Obviously, if we dancers want to get involved with the communities, we
cannot pretend we are interested only in maqamat and sparkly necklaces. The
access to and the enjoyment of the cultural wealth and inspiration of another
community comes with responsibilities. Some dancers don’t want the latter
and quite honestly stay away from the former without claiming any
authenticity or cultural knowledge. They at least don’t start competing as
apolitical shallow performers with the cultures out of which they take
kinesiology and ideas of styling. Other dancers are not so honest although they
are educated enough to know that this art has an enormous and complex
cultural and historical context around and underneath it.
However, my focus here is on the dancers who had never had the choice of
experiencing the dance in its cultural context. They have not attended enough
events, like festivals, private parties, holiday celebrations of the cultures, and
they don’t even know what they are missing. Yes, at a festival family day you
might not be able to put on a sparkly bedlah, but you can wear this at your
teacher’s hafla. What about watching dancers of the culture dancing
gorgeously in their everyday outfit? How good can they be so that they dance
like that?
They can be really really good. Because they draw from the collective
intelligence of the people around them and the people that danced the dance
for generations before them. There is no way to learn with this collective
intelligence if you don’t bother to meaningfully and respectfully engage with it.

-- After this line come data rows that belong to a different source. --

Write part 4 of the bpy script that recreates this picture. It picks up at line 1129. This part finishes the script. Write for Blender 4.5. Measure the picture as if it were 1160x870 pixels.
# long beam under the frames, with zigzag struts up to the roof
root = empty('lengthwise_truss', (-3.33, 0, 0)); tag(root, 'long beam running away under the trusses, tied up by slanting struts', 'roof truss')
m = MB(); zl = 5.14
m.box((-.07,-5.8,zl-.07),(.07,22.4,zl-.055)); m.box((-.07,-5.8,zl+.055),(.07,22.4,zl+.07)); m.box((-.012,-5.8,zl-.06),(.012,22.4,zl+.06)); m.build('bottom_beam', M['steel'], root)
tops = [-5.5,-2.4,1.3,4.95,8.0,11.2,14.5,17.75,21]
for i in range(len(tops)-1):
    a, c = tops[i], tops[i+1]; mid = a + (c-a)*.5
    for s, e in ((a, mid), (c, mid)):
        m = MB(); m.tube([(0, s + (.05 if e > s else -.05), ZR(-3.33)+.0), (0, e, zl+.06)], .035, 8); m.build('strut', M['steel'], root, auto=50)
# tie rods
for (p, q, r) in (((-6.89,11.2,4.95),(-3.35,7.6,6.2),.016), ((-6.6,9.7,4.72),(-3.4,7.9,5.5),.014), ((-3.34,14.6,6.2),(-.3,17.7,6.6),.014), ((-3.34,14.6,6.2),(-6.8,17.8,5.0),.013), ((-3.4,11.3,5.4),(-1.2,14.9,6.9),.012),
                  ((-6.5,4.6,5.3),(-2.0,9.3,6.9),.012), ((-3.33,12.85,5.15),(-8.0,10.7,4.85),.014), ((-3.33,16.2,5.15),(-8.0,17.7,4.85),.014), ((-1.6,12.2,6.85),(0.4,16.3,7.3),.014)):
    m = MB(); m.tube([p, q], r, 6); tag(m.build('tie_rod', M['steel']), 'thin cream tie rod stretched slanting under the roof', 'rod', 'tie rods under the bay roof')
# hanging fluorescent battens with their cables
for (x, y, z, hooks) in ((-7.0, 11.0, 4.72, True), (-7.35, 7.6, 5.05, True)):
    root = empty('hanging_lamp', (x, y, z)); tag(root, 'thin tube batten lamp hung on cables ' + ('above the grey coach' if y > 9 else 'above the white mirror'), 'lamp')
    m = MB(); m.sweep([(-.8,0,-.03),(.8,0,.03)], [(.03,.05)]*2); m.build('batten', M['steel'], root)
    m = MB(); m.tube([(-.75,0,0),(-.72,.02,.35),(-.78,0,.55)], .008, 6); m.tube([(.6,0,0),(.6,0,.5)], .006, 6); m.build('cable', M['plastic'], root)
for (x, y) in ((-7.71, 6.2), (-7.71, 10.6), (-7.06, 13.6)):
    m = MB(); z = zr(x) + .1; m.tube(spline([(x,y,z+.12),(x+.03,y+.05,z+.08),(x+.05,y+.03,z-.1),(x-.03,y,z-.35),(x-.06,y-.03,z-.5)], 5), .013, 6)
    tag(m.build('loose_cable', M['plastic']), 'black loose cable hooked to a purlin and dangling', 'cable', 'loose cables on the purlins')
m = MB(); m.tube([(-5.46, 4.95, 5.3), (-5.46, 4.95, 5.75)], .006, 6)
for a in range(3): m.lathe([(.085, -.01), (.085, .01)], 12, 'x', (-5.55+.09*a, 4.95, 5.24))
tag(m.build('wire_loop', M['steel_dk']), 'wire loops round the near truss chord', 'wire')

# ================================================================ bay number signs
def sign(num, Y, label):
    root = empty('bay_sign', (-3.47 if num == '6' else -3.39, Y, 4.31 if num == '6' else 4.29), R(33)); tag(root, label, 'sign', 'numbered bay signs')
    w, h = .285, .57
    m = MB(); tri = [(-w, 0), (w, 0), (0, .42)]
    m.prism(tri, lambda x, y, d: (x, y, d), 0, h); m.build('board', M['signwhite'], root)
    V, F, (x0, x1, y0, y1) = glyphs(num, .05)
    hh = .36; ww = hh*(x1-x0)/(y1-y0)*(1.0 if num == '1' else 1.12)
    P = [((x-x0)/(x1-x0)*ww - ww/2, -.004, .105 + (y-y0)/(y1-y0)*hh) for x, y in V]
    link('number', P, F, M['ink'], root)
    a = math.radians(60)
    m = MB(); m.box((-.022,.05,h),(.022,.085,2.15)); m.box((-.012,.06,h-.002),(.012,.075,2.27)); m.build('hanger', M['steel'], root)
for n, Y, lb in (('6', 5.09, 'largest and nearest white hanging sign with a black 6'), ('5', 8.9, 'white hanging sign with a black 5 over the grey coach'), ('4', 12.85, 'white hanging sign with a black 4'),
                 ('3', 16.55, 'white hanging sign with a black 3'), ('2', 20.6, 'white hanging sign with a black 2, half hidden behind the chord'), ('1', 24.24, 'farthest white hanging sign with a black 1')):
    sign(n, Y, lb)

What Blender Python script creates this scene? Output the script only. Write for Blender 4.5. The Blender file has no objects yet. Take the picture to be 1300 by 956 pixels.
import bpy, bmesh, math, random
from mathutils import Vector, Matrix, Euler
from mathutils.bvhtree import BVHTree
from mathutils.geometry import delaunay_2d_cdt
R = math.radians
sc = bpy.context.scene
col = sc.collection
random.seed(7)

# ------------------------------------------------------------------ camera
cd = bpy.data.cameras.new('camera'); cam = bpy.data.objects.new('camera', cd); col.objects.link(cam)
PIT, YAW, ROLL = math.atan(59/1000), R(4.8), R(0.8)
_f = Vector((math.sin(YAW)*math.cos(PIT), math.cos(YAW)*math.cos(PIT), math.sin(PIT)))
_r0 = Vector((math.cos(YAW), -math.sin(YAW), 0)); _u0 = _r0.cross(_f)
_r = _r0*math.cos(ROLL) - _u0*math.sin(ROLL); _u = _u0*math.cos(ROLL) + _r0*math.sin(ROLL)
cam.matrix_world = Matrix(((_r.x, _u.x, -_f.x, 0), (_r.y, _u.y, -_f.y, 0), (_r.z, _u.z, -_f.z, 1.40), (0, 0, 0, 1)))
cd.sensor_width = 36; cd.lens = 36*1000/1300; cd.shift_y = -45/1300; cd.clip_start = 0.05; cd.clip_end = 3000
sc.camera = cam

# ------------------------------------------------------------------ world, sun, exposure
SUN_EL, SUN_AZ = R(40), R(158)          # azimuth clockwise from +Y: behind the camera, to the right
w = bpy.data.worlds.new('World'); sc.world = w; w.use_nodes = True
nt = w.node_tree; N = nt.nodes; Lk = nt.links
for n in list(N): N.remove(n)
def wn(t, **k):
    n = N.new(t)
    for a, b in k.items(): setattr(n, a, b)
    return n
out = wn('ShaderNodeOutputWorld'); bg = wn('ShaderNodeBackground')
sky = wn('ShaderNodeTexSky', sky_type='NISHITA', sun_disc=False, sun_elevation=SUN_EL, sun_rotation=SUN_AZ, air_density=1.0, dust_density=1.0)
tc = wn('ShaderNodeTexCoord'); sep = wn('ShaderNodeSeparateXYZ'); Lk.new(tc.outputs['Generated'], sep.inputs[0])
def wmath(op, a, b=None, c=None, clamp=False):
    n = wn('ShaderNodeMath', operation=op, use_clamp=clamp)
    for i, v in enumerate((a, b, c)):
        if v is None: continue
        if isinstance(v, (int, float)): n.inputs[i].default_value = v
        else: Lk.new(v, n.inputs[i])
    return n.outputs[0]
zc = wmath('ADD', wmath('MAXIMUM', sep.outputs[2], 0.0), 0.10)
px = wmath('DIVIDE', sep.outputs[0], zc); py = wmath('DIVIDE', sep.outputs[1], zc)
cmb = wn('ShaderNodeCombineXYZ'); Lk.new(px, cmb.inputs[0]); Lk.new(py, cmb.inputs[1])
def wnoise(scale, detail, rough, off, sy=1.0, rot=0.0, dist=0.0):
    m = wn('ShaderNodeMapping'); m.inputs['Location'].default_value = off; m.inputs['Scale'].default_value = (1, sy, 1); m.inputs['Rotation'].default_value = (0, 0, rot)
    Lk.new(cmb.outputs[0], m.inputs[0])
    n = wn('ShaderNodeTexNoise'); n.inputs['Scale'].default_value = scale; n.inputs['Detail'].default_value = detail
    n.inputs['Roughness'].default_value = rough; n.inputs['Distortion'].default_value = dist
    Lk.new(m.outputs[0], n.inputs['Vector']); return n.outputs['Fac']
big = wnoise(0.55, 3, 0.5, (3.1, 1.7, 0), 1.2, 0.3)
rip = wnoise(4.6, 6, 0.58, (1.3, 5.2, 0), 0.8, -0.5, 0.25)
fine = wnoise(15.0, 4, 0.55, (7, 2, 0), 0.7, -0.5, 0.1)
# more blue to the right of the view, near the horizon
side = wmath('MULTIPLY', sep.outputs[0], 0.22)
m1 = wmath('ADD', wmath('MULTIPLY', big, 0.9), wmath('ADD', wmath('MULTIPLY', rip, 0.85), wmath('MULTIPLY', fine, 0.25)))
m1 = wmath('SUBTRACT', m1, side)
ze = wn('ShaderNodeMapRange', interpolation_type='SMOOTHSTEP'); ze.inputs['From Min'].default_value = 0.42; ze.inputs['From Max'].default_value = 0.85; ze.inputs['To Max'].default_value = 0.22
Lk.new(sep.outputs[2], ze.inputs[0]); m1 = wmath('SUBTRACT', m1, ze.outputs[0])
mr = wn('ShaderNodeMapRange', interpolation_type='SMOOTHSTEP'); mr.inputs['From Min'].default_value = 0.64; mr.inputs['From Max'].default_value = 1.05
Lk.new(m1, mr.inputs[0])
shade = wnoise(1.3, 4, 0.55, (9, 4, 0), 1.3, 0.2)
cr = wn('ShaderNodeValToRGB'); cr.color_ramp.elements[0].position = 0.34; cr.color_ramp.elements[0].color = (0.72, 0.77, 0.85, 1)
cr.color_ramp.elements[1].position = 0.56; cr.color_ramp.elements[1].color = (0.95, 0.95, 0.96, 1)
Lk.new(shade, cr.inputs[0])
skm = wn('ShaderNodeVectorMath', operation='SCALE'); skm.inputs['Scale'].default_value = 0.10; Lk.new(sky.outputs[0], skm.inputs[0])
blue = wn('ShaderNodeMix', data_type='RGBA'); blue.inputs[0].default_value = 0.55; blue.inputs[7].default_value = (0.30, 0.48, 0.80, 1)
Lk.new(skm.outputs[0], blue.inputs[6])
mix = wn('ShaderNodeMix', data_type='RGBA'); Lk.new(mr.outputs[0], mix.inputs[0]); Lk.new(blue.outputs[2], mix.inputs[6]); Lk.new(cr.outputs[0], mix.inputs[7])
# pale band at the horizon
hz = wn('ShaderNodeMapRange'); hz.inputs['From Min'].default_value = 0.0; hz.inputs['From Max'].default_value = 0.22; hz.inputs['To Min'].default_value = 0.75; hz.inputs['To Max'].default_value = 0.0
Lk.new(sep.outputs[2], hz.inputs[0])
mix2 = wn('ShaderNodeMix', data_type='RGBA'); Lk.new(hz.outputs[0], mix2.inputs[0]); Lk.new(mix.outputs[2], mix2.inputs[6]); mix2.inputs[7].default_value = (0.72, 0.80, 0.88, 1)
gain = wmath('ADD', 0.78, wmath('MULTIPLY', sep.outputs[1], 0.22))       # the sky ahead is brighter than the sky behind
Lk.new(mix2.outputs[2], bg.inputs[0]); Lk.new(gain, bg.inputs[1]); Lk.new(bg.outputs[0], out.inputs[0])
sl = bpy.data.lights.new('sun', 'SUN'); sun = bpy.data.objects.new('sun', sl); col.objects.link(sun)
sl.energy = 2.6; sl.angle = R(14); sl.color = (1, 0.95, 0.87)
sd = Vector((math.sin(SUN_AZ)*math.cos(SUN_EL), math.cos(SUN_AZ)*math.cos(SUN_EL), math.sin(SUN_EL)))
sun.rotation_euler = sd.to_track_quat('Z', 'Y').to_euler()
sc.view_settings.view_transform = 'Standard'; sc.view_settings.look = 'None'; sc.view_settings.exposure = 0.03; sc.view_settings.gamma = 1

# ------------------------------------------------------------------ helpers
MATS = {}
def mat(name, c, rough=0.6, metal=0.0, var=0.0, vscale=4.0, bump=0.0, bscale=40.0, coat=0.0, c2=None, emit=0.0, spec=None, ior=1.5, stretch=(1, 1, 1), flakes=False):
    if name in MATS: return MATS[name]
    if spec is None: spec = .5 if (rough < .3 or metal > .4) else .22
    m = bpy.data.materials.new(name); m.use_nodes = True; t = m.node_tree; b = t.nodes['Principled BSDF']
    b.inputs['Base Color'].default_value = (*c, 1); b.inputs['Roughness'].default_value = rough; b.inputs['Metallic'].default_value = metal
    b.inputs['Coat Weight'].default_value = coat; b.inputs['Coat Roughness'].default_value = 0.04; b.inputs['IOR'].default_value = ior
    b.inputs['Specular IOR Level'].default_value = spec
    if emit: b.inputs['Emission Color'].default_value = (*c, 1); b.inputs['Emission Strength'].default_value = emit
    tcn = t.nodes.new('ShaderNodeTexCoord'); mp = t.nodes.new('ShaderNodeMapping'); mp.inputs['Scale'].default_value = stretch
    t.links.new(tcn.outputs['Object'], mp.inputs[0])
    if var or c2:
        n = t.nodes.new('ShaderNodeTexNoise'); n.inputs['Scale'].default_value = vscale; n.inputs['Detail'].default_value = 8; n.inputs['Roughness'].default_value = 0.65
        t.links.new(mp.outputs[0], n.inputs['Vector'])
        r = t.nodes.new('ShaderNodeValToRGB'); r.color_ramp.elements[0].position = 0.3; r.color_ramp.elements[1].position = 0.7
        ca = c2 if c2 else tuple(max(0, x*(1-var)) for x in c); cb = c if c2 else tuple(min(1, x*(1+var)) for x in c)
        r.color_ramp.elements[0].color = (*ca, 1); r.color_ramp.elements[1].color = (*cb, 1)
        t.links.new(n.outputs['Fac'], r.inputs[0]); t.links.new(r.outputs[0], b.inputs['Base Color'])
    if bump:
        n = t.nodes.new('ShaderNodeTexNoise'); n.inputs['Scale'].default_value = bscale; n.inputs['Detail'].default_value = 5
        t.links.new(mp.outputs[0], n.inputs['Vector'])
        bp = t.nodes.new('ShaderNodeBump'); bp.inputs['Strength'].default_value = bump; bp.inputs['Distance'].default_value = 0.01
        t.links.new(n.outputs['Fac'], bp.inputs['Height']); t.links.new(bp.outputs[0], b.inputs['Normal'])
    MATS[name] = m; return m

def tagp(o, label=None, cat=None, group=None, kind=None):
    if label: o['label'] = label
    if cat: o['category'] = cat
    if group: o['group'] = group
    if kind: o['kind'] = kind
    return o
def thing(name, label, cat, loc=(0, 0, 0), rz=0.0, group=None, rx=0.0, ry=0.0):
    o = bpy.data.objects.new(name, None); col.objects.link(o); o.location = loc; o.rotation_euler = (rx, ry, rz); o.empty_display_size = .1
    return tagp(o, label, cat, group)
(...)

Despise the collective and your individual intelligence will end up thirsty,
hungry and alone.
Practically, think about organising nights or days out to spaces run by peoples
of the culture. Support artists of the cultures in general, not only the musicians
who know to play the music that you are most familiar with. Learn about
artistic associations of the peoples of the cultures and support their events.
Attend events that are not danceable but will give you an understanding of the
culture you take joy from. Study with dancers of the culture and pay attention
to how they speak, move or socially represent the dance, their culture and
themselves as dancers. If you can visit the countries of origin of the dance,
please do and try to be more than the western middle class consumer dancer.
Be a person with a full personality that owes this dance to entire peoples.
Learn the culture not only from translations of songs, but also try to learn
about the symbolisms and underlying meanings that exist behind words and
inside musical notes, pauses and silence. Learn not only what might make you
an “inappropriate” dancer but also what will make you a dancer that is
beautifully speaking to the community with words and movement.
We need to recognise that this is not an individual quest. It is the sector as a
resource holder who must do it and the artists who make the sector are those
who can do it. Collective learning requires collective humility and
collaborations.
It is not that the style of festivals and events we have are not good enough. We
can have all types of events. Literally, an event with fellow dancers is a family
gathering, cannot be replaced either. But we also need to open up, invite
communities to our events and make those events interesting enough for the
community dancers to attend. Equally important: when we go to community
events of the people of the culture, we need to be respectful and not expect to
be centered or attract attention there while there are so many good dancers
around.
Whether we are from the cultures or not, we are not more important as
individuals than the cultures and the peoples who make the cultures. On the
collective level we will never be better than them and we never wanted to be
better than any community. By choosing communal, cultural dances, we
created a connection to the communities and their cultures and we are now
expected to cultivate that connection as best as we can.
Notes:
[1] πανηγύρι, paneghyri, means: gathering of everyone, and it comprises food
feast, live music, dance of the community, market stalls, and other parallel
events, which can be of religious, secular, commemoration or cultural
character. This is a dancing excerpt from a Thracian gathering.
[2] tsifteteli, a vernacular name for oriental dance in Greece.